In response to a decision made by the Mountain City Planning Commission, Randy Glenn has filed a lawsuit against Mountain City regarding the placement of his doublewide. While this case began as an alleged violation of a city zoning ordinance, Mountain City has now filed a counter suit regarding compliance of Tennessee state codes.
In November of 2010 approximately 15 people living in the Ivy and Spruce Street neighborhood of Mountain City came before the Mountain City Planning Commission to address their concerns over the placement of a doublewide belonging to Glenn in their neighborhood. The group raised concerns that while the unit did not meet city zoning ordinances and setback requirements, it also did not have the same general appearance of other homes in the community. According to state law, doublewides cannot be discriminated against by local zoning ordinances but they must be similar in appearance to other nearby homes.

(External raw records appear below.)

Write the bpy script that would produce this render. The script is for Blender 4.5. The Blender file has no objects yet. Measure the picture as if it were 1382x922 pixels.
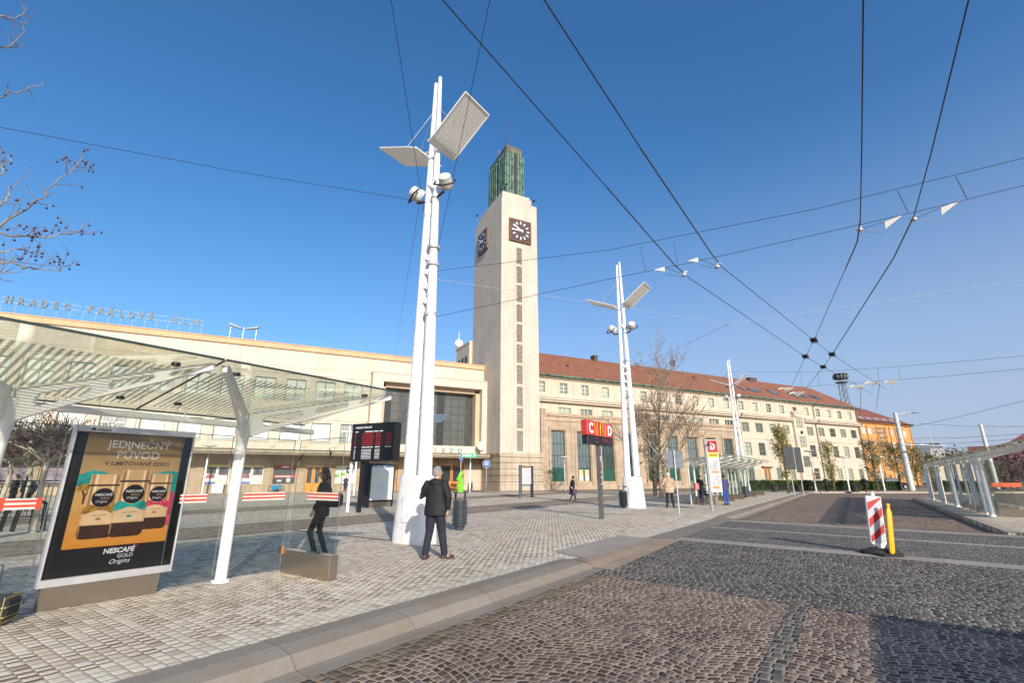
import bpy, math, random
from mathutils import Vector, Matrix, Euler
R = math.radians
rnd = random.Random(11)
S = bpy.context.scene
C = S.collection
# ---------------------------------------------------------------- survey frame
FL, PITCH, EYE, CX, CY = 641.0, R(16.0), 1.57, 691.0, 461.0
SP, CP = math.sin(PITCH), math.cos(PITCH)
def ray(x, y):
    return (x-CX, FL*CP+(y-CY)*SP, FL*SP-(y-CY)*CP)
def gp(x, y, z=0.0):                    # sight line -> point at height z
    r = ray(x, y); t = (z-EYE)/r[2]
    return Vector((r[0]*t, r[1]*t, z))
def dp(x, y, D):                        # sight line -> point at distance D
    r = ray(x, y); t = D/r[1]
    return Vector((r[0]*t, D, EYE+r[2]*t))
RA = -R(34.8)                           # road frame: local x = across, y = along the road
RX = Vector((math.cos(RA), math.sin(RA), 0)); RY = Vector((-RX.y, RX.x, 0))
def rw(x, y, z=0.0): return RX*x+RY*y+Vector((0, 0, z))
FA = R(90-63.3)                         # facade frame
FO = gp(674.5, 663)
FX = Vector((math.cos(FA), math.sin(FA), 0)); FY = Vector((-FX.y, FX.x, 0))
def fw(u, w, z=0.0): return FO+FX*u+FY*w+Vector((0, 0, z))

# ---------------------------------------------------------------- materials
MATS = {}
def _new(name):
    m = bpy.data.materials.new(name); m.use_nodes = True
    nt = m.node_tree; nt.nodes.clear()
    o = nt.nodes.new('ShaderNodeOutputMaterial')
    p = nt.nodes.new('ShaderNodeBsdfPrincipled')
    nt.links.new(p.outputs[0], o.inputs[0])
    return m, nt, p, o
def nd(nt, t, **kw):
    n = nt.nodes.new(t)
    for k, v in kw.items():
        if k in n.inputs.keys() and not hasattr(n, k): n.inputs[k].default_value = v
        else: setattr(n, k, v)
    return n
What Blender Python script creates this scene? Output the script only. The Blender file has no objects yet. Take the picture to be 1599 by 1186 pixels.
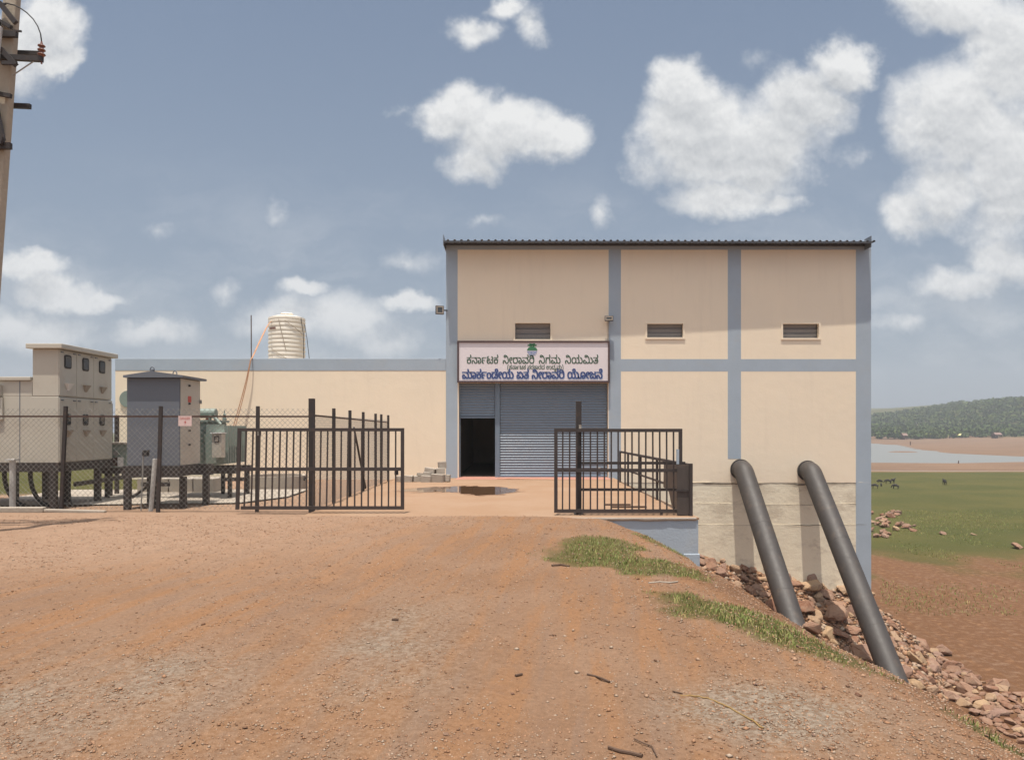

According to Glenn, Chris Johnson, the building inspector at the time, issued him a building permit. The doublewide was placed 26 feet off Ivy Street and 70 feet off Spruce Street. He contended that the front of the unit faces Spruce Street based on the driveway access to the property. His appeal to the Planning Commission was based on the front of the house being well within the footage stipulation. Lewis Spearman, the spokesperson for the Ivy Street citizens, argued that regardless of the location of the front of the house, the street setback requirement was 30 feet from Ivy Street. Glenn added he had a copy of the building application, the approved building permit and a copy of the survey and was in compliance. The Planning Commission voted to enforce all setback requirements within the city limits with regard to new houses and the information would be turned over to then City Attorney George Wright.
In the April, 2011 City Council meeting, representatives of the Ivy Street neighborhood addressed the council members with regards to their continuing concerns over the placement of the doublewide. The arguments included that any home that faces the unit would experience a 15 percent decrease in property value. According to another citizen, the board of zoning appeals held a meeting in March and determined the doublewide was an illegal installation, resulting in the decision that Glenn must remove the doublewide. After consultation with Wright, a motion was made to enforce this decision.
Attorney George Wright represents Mountain City in this lawsuit. The next court date on this matter has been scheduled for December 13, 2011. Attempts to reach Glenn at this time regarding the court case have been unsuccessful.